▸ Exercise: Examine each line of the data. Copy those that contain the string "Write".

======== Information provided

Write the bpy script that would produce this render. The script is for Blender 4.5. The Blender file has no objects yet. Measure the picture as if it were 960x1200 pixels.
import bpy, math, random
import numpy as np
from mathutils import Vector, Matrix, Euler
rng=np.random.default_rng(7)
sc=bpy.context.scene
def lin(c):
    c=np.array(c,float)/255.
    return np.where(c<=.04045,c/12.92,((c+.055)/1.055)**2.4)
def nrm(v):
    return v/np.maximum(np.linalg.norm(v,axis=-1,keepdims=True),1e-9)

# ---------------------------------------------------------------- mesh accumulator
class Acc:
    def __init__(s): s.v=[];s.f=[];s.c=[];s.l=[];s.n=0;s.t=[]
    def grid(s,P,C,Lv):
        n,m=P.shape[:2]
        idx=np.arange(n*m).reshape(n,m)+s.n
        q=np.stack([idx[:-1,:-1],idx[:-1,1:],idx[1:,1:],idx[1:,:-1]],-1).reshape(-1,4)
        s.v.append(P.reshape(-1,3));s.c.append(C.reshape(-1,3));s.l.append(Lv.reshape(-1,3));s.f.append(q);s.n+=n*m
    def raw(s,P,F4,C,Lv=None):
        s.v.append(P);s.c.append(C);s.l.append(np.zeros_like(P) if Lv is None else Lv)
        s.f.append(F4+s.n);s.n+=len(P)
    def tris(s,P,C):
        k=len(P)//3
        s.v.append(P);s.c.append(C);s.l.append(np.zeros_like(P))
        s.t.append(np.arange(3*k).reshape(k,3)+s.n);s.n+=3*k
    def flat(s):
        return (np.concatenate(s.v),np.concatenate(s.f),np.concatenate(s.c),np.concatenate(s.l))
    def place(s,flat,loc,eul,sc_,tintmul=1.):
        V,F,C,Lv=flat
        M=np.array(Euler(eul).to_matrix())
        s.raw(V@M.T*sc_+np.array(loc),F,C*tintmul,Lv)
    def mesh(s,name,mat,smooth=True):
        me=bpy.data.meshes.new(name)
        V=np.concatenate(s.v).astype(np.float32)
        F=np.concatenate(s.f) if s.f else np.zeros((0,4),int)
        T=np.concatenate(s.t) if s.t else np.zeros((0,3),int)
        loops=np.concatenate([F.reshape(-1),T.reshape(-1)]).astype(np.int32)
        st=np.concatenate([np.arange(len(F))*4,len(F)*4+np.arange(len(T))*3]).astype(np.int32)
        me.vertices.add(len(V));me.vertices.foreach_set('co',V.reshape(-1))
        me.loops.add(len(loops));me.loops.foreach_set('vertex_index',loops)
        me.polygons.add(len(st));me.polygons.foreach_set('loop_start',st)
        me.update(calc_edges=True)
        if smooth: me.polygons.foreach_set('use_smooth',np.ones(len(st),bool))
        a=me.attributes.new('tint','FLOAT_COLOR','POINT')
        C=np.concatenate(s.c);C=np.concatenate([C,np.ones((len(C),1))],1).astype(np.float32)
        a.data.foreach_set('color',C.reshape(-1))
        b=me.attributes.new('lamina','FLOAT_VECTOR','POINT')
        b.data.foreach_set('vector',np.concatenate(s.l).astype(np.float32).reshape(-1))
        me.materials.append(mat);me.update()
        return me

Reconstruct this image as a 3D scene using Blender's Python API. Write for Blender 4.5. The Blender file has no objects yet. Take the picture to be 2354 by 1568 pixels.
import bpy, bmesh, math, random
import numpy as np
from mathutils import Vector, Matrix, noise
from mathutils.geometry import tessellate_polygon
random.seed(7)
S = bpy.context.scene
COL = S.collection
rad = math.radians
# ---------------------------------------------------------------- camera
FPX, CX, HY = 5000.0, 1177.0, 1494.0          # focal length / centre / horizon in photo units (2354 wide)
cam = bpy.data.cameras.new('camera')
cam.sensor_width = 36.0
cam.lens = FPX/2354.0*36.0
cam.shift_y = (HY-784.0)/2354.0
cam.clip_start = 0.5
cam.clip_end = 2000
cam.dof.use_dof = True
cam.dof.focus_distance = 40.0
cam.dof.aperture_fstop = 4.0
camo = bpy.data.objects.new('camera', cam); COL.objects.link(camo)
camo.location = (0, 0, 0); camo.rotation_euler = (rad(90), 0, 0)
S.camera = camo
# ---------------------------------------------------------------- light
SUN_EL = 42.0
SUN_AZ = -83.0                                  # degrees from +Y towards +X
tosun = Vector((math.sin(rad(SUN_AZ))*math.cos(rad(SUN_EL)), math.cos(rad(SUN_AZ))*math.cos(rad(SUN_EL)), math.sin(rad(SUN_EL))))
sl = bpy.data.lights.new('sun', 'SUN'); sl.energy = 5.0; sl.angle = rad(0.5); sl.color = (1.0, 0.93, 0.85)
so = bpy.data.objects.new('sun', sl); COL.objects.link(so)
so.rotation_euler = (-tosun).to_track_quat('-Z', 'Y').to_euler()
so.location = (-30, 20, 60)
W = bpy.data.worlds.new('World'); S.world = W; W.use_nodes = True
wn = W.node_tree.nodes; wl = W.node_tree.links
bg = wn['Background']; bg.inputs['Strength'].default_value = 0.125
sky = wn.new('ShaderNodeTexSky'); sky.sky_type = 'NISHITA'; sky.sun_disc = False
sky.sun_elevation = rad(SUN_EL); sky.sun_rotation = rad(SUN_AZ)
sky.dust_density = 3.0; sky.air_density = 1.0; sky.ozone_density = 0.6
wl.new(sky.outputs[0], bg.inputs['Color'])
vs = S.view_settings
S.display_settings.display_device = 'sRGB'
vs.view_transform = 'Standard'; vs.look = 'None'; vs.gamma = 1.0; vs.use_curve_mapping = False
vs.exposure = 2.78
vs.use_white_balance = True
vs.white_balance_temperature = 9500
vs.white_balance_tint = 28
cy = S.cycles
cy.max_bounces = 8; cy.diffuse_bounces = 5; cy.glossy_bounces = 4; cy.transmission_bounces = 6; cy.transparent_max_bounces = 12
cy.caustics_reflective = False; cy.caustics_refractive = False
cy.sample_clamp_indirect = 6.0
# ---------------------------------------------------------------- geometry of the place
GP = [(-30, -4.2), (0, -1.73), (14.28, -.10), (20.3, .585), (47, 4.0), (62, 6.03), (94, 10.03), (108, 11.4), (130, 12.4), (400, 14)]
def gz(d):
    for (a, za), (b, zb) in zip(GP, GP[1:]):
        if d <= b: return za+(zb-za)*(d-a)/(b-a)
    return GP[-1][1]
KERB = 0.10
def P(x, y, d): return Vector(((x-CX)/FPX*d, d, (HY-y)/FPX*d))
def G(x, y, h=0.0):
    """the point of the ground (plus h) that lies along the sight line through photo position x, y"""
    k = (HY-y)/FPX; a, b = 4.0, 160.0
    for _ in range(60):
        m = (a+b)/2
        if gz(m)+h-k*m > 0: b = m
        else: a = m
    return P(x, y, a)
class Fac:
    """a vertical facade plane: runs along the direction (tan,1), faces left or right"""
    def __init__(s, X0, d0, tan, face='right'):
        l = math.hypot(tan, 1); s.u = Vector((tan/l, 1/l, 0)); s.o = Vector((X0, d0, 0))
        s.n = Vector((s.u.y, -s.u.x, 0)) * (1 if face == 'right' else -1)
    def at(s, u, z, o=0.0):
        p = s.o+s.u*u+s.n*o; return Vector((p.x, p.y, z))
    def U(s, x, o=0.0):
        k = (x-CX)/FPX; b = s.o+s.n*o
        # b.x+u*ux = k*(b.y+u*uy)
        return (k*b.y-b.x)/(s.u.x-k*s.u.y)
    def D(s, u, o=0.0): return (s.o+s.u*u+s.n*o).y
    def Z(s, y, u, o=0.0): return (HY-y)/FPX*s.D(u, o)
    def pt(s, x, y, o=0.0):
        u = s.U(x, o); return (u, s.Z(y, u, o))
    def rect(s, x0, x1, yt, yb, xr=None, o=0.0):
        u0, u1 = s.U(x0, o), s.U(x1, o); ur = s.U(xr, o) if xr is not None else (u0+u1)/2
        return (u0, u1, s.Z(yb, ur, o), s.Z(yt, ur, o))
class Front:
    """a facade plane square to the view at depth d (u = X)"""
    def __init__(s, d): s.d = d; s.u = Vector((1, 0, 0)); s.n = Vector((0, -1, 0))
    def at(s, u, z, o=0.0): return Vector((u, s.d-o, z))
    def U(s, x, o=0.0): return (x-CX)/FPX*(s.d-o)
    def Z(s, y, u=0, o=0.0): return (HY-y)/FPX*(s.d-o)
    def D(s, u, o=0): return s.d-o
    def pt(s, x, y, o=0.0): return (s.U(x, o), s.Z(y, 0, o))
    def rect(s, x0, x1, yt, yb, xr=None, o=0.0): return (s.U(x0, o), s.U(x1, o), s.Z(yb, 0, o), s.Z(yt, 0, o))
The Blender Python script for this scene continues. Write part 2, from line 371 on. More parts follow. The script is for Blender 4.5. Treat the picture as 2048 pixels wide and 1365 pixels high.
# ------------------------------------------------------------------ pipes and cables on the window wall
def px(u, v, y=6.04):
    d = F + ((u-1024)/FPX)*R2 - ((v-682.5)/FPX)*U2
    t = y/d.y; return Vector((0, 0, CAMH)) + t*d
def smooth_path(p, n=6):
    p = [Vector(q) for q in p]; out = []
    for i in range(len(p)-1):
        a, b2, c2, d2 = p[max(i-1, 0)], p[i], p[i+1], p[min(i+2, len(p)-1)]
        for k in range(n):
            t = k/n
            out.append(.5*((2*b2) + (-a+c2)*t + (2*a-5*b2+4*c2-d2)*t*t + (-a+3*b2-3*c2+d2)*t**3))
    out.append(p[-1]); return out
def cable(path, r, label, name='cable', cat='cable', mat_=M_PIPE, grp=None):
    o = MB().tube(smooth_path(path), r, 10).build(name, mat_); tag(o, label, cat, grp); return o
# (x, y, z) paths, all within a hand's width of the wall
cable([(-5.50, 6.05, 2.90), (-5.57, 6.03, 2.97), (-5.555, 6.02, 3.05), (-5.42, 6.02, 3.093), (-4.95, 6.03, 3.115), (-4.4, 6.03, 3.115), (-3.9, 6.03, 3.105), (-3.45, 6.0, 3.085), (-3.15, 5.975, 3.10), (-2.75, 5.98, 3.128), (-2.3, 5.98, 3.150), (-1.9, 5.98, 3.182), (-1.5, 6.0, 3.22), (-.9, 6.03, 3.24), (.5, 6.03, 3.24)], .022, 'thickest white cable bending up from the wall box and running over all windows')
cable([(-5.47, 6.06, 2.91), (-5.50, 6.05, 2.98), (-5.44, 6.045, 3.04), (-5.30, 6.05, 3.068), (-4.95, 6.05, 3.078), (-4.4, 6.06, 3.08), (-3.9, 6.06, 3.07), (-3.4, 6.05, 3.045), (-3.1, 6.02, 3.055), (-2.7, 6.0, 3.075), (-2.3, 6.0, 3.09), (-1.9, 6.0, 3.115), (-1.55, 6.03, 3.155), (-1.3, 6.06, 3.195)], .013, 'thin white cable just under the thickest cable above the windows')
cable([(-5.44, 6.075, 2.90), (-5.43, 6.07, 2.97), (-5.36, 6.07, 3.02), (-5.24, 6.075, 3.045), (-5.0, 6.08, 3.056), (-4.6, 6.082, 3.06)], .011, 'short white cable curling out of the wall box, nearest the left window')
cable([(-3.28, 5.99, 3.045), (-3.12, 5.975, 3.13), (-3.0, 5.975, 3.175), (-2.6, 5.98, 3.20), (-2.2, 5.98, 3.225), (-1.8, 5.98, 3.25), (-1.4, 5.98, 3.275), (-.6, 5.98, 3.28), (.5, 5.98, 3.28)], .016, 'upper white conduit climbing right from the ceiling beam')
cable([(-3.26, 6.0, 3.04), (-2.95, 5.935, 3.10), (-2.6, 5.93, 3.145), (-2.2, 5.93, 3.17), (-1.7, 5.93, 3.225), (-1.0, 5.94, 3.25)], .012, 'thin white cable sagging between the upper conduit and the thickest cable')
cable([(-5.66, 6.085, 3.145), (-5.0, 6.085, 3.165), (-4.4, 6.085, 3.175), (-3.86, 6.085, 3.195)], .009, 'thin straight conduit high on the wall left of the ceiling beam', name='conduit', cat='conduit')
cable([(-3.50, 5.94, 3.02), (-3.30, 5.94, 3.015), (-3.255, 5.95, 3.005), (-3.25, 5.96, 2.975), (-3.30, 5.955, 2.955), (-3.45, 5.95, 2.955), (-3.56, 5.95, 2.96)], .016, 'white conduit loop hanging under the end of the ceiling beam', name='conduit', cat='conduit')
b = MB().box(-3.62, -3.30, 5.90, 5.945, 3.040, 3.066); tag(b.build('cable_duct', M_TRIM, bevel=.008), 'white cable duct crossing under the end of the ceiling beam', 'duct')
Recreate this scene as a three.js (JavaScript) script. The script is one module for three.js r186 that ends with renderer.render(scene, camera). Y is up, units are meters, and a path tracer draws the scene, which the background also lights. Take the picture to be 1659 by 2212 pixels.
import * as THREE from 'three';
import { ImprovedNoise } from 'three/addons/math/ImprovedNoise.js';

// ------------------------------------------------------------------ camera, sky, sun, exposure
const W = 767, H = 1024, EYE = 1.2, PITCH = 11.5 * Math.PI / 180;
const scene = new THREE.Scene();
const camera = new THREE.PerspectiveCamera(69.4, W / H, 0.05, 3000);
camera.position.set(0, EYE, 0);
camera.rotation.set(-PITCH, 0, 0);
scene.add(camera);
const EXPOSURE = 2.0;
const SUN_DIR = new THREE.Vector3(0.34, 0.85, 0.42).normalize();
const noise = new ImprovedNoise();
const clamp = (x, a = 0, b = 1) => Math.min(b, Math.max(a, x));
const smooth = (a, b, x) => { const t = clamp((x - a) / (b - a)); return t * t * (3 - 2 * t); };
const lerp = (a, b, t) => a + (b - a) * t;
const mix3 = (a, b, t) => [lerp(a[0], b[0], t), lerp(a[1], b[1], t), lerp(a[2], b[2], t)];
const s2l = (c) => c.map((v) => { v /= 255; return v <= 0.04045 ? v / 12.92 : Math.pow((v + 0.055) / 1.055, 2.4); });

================

▸ The output:
Write the bpy script that would produce this render. The script is for Blender 4.5. The Blender file has no objects yet. Measure the picture as if it were 960x1200 pixels.
Reconstruct this image as a 3D scene using Blender's Python API. Write for Blender 4.5. The Blender file has no objects yet. Take the picture to be 2354 by 1568 pixels.
The Blender Python script for this scene continues. Write part 2, from line 371 on. More parts follow. The script is for Blender 4.5. Treat the picture as 2048 pixels wide and 1365 pixels high.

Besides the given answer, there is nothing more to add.